De plus, la Cour a souligné le rôle fondamental des deux dimensions de la liberté d’expression dans le contexte d’un processus électoral : « elles deviennent un instrument essentiel pour la formation de l’opinion publique parmi les électeurs, renforcent la compétition politique entre les différents candidats et partis prenant part aux élections, et constituent un véritable mécanisme d’analyse des programmes politiques proposés par les différents candidats. Cela donne lieu à une plus grande transparence et à un meilleur contrôle de l’autorité future et de son administration » [para. 88].
La Cour a estimé qu’il était essentiel que le droit à la liberté d’expression soit protégé et garanti dans le cadre d’un débat politique qui précède l’élection de ceux qui gouverneront l’État, et que chacun ait la possibilité « de mettre en question et d’enquêter sur la compétence et l’aptitude des candidats, de ne pas être d’accord et de comparer les propositions, les idées et les opinions, afin que l’électorat puisse se forger son opinion pour voter » [para. 90].
La Cour a également souligné le caractère d’intérêt public des déclarations mises en cause dans l’affaire. Premièrement, les déclarations concernaient CONTEMPO qui a participé à la construction de la centrale hydroélectrique binationale Itapú. Deuxièmement, Itapú faisait l’objet d’une enquête du Congrès national pour corruption impliquant M. Wasmosy et CONEMPA. Les déclarations ont été faites contre M. Wasmosy qui était lui-même une personnalité publique, mettant en doute sa compétence et son aptitude à être Président du Paraguay.
La Cour a rappelé que le droit à la liberté d’expression n’est pas absolu. Elle a néanmoins déclaré que toute restriction à l’expression doit être justifiée en démontrant un « intérêt public impérieux ». En outre, pour être nécessaire dans une société démocratique, la restriction doit être proportionnée à l’objectif légitime qui la justifie et étroitement adaptée à la réalisation de cet objectif, en interférant le moins possible dans l’exercice du droit. La Cour a estimé que, compte tenu du contrôle démocratique exercé par la société à travers l’opinion publique, il y aurait une marge réduite pour toute restriction aux débats politiques ou aux débats sur des questions d’intérêt public.

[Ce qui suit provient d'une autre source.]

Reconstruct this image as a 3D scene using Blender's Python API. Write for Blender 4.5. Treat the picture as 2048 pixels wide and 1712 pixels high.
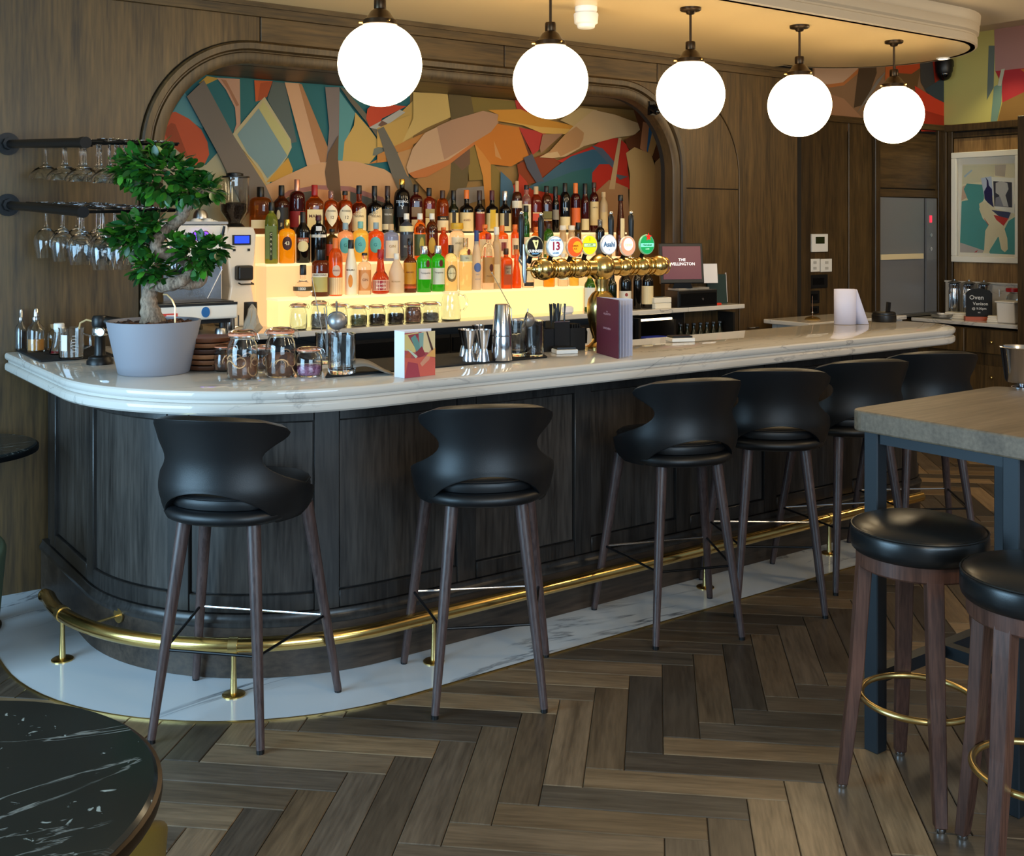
import bpy, bmesh, math, random
from mathutils import Vector, Matrix
random.seed(7)
sc = bpy.context.scene
for o in list(bpy.data.objects):
    bpy.data.objects.remove(o, do_unlink=True)
C = sc.collection
PI = math.pi
rad = math.radians

# ---------------------------------------------------------------- camera, world, light, exposure
# world axes: +X runs along the bar to the right, +Y from the guests towards the back wall, +Z up
EYE = 1.65
ANG = rad(54.07)
FW = Vector((math.cos(ANG), math.sin(ANG), 0))      # view direction
RT = Vector((math.sin(ANG), -math.cos(ANG), 0))
FPX = 2200.0
HOR = 450.0
cd = bpy.data.cameras.new('camera')
cam = bpy.data.objects.new('camera', cd)
C.objects.link(cam)
cam.location = (0, 0, EYE)
cam.rotation_euler = (PI / 2, 0, ANG - PI / 2)
cd.sensor_fit = 'HORIZONTAL'
cd.sensor_width = 36.0
cd.lens = FPX / 2048 * 36.0
cd.shift_y = -(856 - HOR) / 2048
cd.clip_start = 0.05
sc.camera = cam
sc.view_settings.view_transform = 'Standard'
sc.view_settings.look = 'None'
sc.view_settings.gamma = 1.0
sc.view_settings.use_curve_mapping = False
sc.view_settings.exposure = 0.0
w = bpy.data.worlds.new('daylight')
sc.world = w
w.use_nodes = True
w.node_tree.nodes['Background'].inputs[0].default_value = (0.60, 0.80, 1.0, 1)
w.node_tree.nodes['Background'].inputs[1].default_value = 0.3


def area_light(name, loc, target, sx, sy, power, col):
    l = bpy.data.lights.new(name, 'AREA')
    l.shape = 'RECTANGLE'
    l.size, l.size_y = sx, sy
    l.energy = power
    l.color = col
    o = bpy.data.objects.new(name, l)
    C.objects.link(o)
    o.location = loc
    o.rotation_euler = (Vector(target) - Vector(loc)).to_track_quat('-Z', 'Y').to_euler()
    return o


# daylight through the street windows behind and to the left of the photographer
area_light('window_daylight', (-2.1, 3.3, 1.30), (1.4, 2.9, 0.30), 2.6, 2.0, 235, (0.43, 0.73, 1.0))
area_light('window_daylight', (0.9, -2.4, 1.75), (3.0, 2.6, 0.0), 3.6, 1.8, 205, (0.56, 0.79, 1.0))
# unseen warm pendants over the room; last one added to brighten the raised ceiling
for k, q in enumerate(((2.6, 0.4, 2.45), (5.0, 1.3, 2.45), (0.2, -1.0, 2.45), (7.6, 2.6, 2.6))):
    l = bpy.data.lights.new('room_pendant_and_fill', 'POINT')
    l.energy = 52
    l.color = (1.0, .74, .42)
    l.shadow_soft_size = .17
    o = bpy.data.objects.new('room_pendant_and_fill', l)
    C.objects.link(o)
    o.location = q


def PZ(px, py, z):
    "point at height z seen at a pixel of the photograph"
    d = FW + RT * ((px - 1024) / FPX) + Vector((0, 0, (HOR - py) / FPX))
    t = (z - EYE) / d.z
    return Vector((0, 0, EYE)) + d * t


def PD(px, py, D):
    "point on the plane Y = D"
    d = FW + RT * ((px - 1024) / FPX) + Vector((0, 0, (HOR - py) / FPX))
    return Vector((0, 0, EYE)) + d * (D / d.y)


def PS(px, py, s):
    "point on the plane X = s"
    d = FW + RT * ((px - 1024) / FPX) + Vector((0, 0, (HOR - py) / FPX))
    return Vector((0, 0, EYE)) + d * (s / d.x)


def PY(px, py, Y):
    "point at distance Y along the view"
    d = FW + RT * ((px - 1024) / FPX) + Vector((0, 0, (HOR - py) / FPX))
    return Vector((0, 0, EYE)) + d * Y


# ---------------------------------------------------------------- mesh building
class MB:
    def __init__(s):
        s.v = []
        s.f = []
        s.m = []          # material index per face
        s.mi = 0

    def add(s, vs, fs):
        k = len(s.v)
        s.v += [tuple(v) for v in vs]
        for f in fs:
            s.f.append(tuple(i + k for i in f))
            s.m.append(s.mi)
        return s

    def box(s, c, d, rz=0, rx=0, ry=0):
        hx, hy, hz = d[0] / 2, d[1] / 2, d[2] / 2
        vs = [Vector((x, y, z)) for x in (-hx, hx) for y in (-hy, hy) for z in (-hz, hz)]
        if rz or rx or ry:
            M = Matrix.Rotation(rz, 3, 'Z') @ Matrix.Rotation(ry, 3, 'Y') @ Matrix.Rotation(rx, 3, 'X')
            vs = [M @ v for v in vs]
        vs = [v + Vector(c) for v in vs]
        return s.add(vs, [(0, 1, 3, 2), (4, 6, 7, 5), (0, 4, 5, 1), (2, 3, 7, 6), (0, 2, 6, 4), (1, 5, 7, 3)])

    def rbox(s, c, d, b=0.004, rz=0, seg=2):
        "box with rounded vertical corners and chamfered top and bottom"
        hx, hy, hz = d[0] / 2, d[1] / 2, d[2] / 2
        b = min(b, hx * .95, hy * .95, hz * .95)
        rows = []
        for z, ins in ((-hz, b * .7), (-hz + b * .7, 0), (hz - b * .7, 0), (hz, b * .7)):
            ring = []
            for q, (cx, cy) in enumerate(((1, 1), (-1, 1), (-1, -1), (1, -1))):
                for i in range(seg + 1):
                    a = q * PI / 2 + i / seg * PI / 2
                    ring.append(Vector((cx * (hx - b) + math.cos(a) * (b - ins * .9), cy * (hy - b) + math.sin(a) * (b - ins * .9), z)))
            rows.append(ring)
        M = Matrix.Rotation(rz, 3, 'Z')
        n = len(rows[0])
        vs = [M @ v + Vector(c) for r in rows for v in r]
        fs = []
        for k in range(3):
            for i in range(n):
                j = (i + 1) % n
                fs.append((k * n + i, k * n + j, (k + 1) * n + j, (k + 1) * n + i))
        fs.append(tuple(reversed(range(n))))
        fs.append(tuple(range(3 * n, 4 * n)))
        return s.add(vs, fs)

    def lathe(s, prof, c=(0, 0, 0), seg=24, sq=2.0, axis='Z', cap=True, sx=1, sy=1):
        "prof: list of (radius, height); sq > 2 squares the section"
        vs, fs = [], []
        for r, h in prof:
            for i in range(seg):
                a = 2 * PI * (i + (.5 if sq > 2 else 0)) / seg
                ca, sa = math.cos(a), math.sin(a)
                k = 1.0 if sq == 2 else (abs(ca) ** sq + abs(sa) ** sq) ** (-1 / sq)
                x, y = r * k * ca * sx, r * k * sa * sy
                if axis == 'Z':
                    p = (x, y, h)
                elif axis == 'X':
                    p = (h, x, y)
                else:
                    p = (x, h, y)
                vs.append((p[0] + c[0], p[1] + c[1], p[2] + c[2]))
        flip = axis == 'Y'
        for k in range(len(prof) - 1):
            for i in range(seg):
                j = (i + 1) % seg
                q = (k * seg + i, k * seg + j, (k + 1) * seg + j, (k + 1) * seg + i)
                fs.append(q[::-1] if flip else q)
        if cap:
            a, b = tuple(reversed(range(seg))), tuple(range((len(prof) - 1) * seg, len(prof) * seg))
            if prof[0][0] > 1e-5:
                fs.append(a[::-1] if flip else a)
            if prof[-1][0] > 1e-5:
                fs.append(b[::-1] if flip else b)
        return s.add(vs, fs)

    def cyl(s, a, b, r, r2=None, seg=12):
        return s.tube([a, b], [r, r if r2 is None else r2], seg)

    def tube(s, pts, r, seg=8, closed=False, caps=True):
        pts = [Vector(p) for p in pts]
        n = len(pts)
        rs = r if isinstance(r, (list, tuple)) else [r] * n
        vs, fs = [], []
        up = None
        for i, p in enumerate(pts):
            if closed:
                t = pts[(i + 1) % n] - pts[i - 1]
            else:
                t = pts[min(i + 1, n - 1)] - pts[max(i - 1, 0)]
            t.normalize()
            if up is None:
                up = Vector((0, 0, 1)) if abs(t.z) < .9 else Vector((1, 0, 0))
            a = t.cross(up).normalized()
            b = a.cross(t).normalized()
            up = b
            for k in range(seg):
                th = 2 * PI * k / seg
                vs.append(p + (a * math.cos(th) + b * math.sin(th)) * rs[i])
        m = n if closed else n - 1
        for i in range(m):
            for k in range(seg):
                l = (k + 1) % seg
                i2 = (i + 1) % n
                fs.append((i * seg + l, i * seg + k, i2 * seg + k, i2 * seg + l))
        if caps and not closed:
            fs.append(tuple(range(seg)))
            fs.append(tuple(reversed(range((n - 1) * seg, n * seg))))
        return s.add(vs, fs)

    def prism(s, poly, y0, y1):
        "polygon of (x, z) points, counter-clockwise seen from -Y, extruded from y0 (front) to y1"
        n = len(poly)
        vs = [(x, y0, z) for x, z in poly] + [(x, y1, z) for x, z in poly]
        fs = [tuple(range(n)), tuple(reversed(range(n, 2 * n)))]
        for i in range(n):
            j = (i + 1) % n
            fs.append((i, n + i, n + j, j))
        return s.add(vs, fs)

    def slab(s, poly, z0, z1):
        "polygon of (x, y) points, counter-clockwise from above, between z0 and z1"
        n = len(poly)
        vs = [(x, y, z0) for x, y in poly] + [(x, y, z1) for x, y in poly]
        fs = [tuple(reversed(range(n))), tuple(range(n, 2 * n))]
        for i in range(n):
            j = (i + 1) % n
            fs.append((i, j, n + j, n + i))
        return s.add(vs, fs)

    def sphere(s, c, r, seg=16, rings=10, sz=1.0):
        prof = [(max(r * math.sin(PI * i / rings), 1e-6), -r * sz * math.cos(PI * i / rings)) for i in range(rings + 1)]
        return s.lathe(prof, c, seg)

    def mesh(s, name, mats, smooth=True, ang=38):
        me = bpy.data.meshes.new(name)
        me.from_pydata(s.v, [], s.f)
        bm = bmesh.new()
        bm.from_mesh(me)
        bmesh.ops.recalc_face_normals(bm, faces=bm.faces)
        bm.to_mesh(me)
        bm.free()
        for m in (mats if isinstance(mats, (list, tuple)) else [mats]):
            me.materials.append(m)
        if isinstance(mats, (list, tuple)) and len(mats) > 1:
            me.polygons.foreach_set('material_index', s.m)
        if smooth:
            me.polygons.foreach_set('use_smooth', [True] * len(me.polygons))
            me.update()
            me.set_sharp_from_angle(angle=rad(ang))
        me.update()
        return me


def link(name, me, parent=None, loc=(0, 0, 0), rz=0):
    o = bpy.data.objects.new(name, me)
    C.objects.link(o)
    o.location = loc
    o.rotation_euler = (0, 0, rz)
    if parent:
        o.parent = parent
    return o


def part(name, mb, mat, parent=None, smooth=True, ang=38, loc=(0, 0, 0), rz=0, label=None):
    o = link(name, mb.mesh(name, mat, smooth, ang), parent, loc, rz)
    if label:
        o['label'] = label
    return o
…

La Cour a ajouté que le discours relatif aux fonctionnaires et à ceux qui exercent des fonctions publiques bénéficie d’un degré plus élevé de protection. Elle a déclaré, plus précisément, que les opinions et les déclarations d’intérêt public concernant un individu se présentant comme candidat à la présidence devraient se voir accorder une large latitude, étant donné qu’une telle personne se soumet à un examen public. La Cour a relevé que ce seuil de protection différent ne repose pas sur la nature du sujet, mais « sur le caractère d’intérêt public inhérent aux activités ou aux actes de la personne concernée » [para. 103]. Sur cette base, les responsables de CONEMPA ont été considérés comme des personnes devant avoir une plus grande marge de tolérance face à la critique dans le contexte d’un débat public.
En ce qui concerne la peine infligée à M. Canese, la Cour a rappelé que les lois pénales sont le « moyen le plus restrictif et le plus sévère d’établir la responsabilité d’un comportement illégal » [para.104]. La Cour a reproché aux juridictions nationales de ne pas avoir pris en compte l’importance du droit à la liberté d’expression dans le contexte de cette affaire. Par conséquent, elle a conclu que la durée de la procédure pénale, la peine et l’interdiction de quitter le pays pendant la durée de la procédure constituaient « une peine inutile et excessive » [para.106]. En outre, la procédure a eu pour effet permanent de limiter le débat sur des questions d’intérêt public et l’exercice par M. Canese de son droit à la liberté d’expression pour le reste de la campagne électorale. En parvenant à cette conclusion, la Cour n’a trouvé aucun intérêt social impérieux justifiant les mesures punitives adoptées en l’espèce.
De l’avis de la Cour, l’ensemble de ces éléments constituait une restriction incompatible avec l’article 13 de la Convention et, par conséquent, une violation du droit à la liberté de pensée et d’expression. Le Paraguay a été condamné à verser des dommages-intérêts d’un montant de 35 000 dollars à M. Canese pour le préjudice subi du fait des violations de ses droits humains en vertu de la Convention, y compris le droit à la liberté d’expression.
La direction de la décision indique si la décision élargit ou réduit l'expression sur la base d'une analyse de l'affaire.
Cette affaire élargit le champ d’expression en mettant en exergue l’importance de la liberté d’expression dans un contexte électoral et la nécessité de protéger et de garantir les discours portant sur des questions d’intérêt public, sur des agents publics et sur des candidats à des charges publiques.
De plus, la Cour a déclaré que, dans cette affaire, la durée de la procédure pénale et ses conséquences constituaient une restriction inutile et excessive du droit à la liberté d’expression, même lorsque la personne concernée est finalement acquittée.
La perspective globale montre comment la décision de la Cour a été influencée par les normes d'une ou de plusieurs régions.
L'importance du cas fait référence à l'influence du cas et à la manière dont son importance évolue dans le temps.
Les décisions de la Cour interaméricaine des droits de l’homme sont contraignantes pour l’État concerné et établissent des normes qui doivent être prises en compte par les organes judiciaires de tous les États parties à la Convention américaine des droits de l’homme dans des cas similaires.